- _Objective_: The line containing "return CAM + ray(px, py) * D" marks the end: extract everything from the first line of the data through that line, exactly, with no pictures.

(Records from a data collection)
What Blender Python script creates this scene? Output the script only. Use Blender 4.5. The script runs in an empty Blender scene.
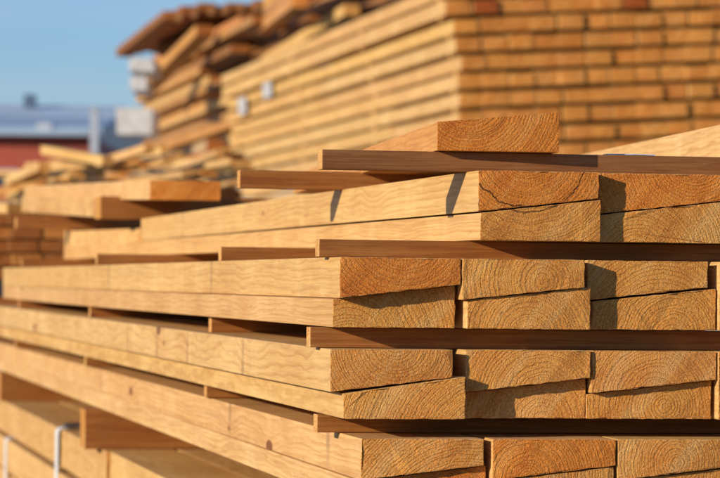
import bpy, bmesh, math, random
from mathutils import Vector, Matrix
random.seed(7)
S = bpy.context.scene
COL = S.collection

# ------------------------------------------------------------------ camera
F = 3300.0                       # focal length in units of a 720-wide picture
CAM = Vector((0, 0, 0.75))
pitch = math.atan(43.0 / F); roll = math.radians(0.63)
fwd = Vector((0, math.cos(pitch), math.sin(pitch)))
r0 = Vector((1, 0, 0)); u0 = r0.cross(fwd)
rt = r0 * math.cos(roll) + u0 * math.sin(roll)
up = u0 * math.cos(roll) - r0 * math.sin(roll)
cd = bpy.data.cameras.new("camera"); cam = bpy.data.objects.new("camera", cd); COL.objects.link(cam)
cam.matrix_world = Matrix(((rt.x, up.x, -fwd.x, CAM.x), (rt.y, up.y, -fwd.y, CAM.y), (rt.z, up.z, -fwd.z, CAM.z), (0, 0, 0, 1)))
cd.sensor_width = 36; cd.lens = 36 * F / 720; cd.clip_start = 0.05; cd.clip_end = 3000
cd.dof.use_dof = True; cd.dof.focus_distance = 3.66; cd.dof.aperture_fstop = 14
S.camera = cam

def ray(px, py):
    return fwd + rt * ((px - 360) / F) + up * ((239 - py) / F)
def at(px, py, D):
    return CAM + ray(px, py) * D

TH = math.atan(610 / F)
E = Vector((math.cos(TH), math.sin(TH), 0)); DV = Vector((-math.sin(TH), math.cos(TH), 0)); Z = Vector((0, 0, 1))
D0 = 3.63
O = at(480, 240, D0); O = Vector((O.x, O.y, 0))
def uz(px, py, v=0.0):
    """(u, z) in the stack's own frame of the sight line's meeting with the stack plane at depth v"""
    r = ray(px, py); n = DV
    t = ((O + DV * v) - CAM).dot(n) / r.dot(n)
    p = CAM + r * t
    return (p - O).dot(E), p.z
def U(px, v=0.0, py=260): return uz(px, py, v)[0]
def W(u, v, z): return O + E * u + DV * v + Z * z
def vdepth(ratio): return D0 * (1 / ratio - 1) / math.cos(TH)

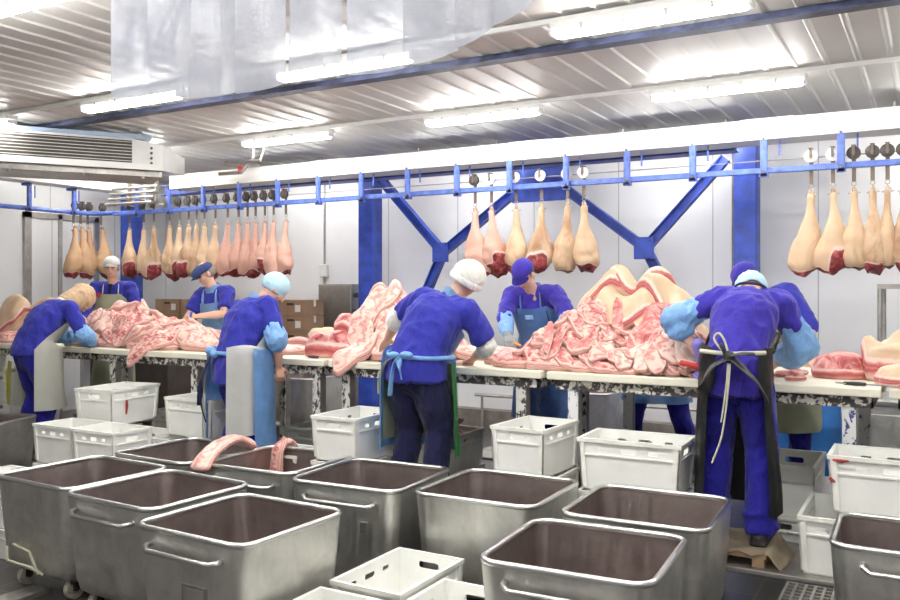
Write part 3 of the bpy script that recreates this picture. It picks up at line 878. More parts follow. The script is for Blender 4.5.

- _The answer_:
What Blender Python script creates this scene? Output the script only. Use Blender 4.5. The script runs in an empty Blender scene.
import bpy, bmesh, math, random
from mathutils import Vector, Matrix
random.seed(7)
S = bpy.context.scene
COL = S.collection

# ------------------------------------------------------------------ camera
F = 3300.0                       # focal length in units of a 720-wide picture
CAM = Vector((0, 0, 0.75))
pitch = math.atan(43.0 / F); roll = math.radians(0.63)
fwd = Vector((0, math.cos(pitch), math.sin(pitch)))
r0 = Vector((1, 0, 0)); u0 = r0.cross(fwd)
rt = r0 * math.cos(roll) + u0 * math.sin(roll)
up = u0 * math.cos(roll) - r0 * math.sin(roll)
cd = bpy.data.cameras.new("camera"); cam = bpy.data.objects.new("camera", cd); COL.objects.link(cam)
cam.matrix_world = Matrix(((rt.x, up.x, -fwd.x, CAM.x), (rt.y, up.y, -fwd.y, CAM.y), (rt.z, up.z, -fwd.z, CAM.z), (0, 0, 0, 1)))
cd.sensor_width = 36; cd.lens = 36 * F / 720; cd.clip_start = 0.05; cd.clip_end = 3000
cd.dof.use_dof = True; cd.dof.focus_distance = 3.66; cd.dof.aperture_fstop = 14
S.camera = cam

def ray(px, py):
    return fwd + rt * ((px - 360) / F) + up * ((239 - py) / F)
def at(px, py, D):
    return CAM + ray(px, py) * D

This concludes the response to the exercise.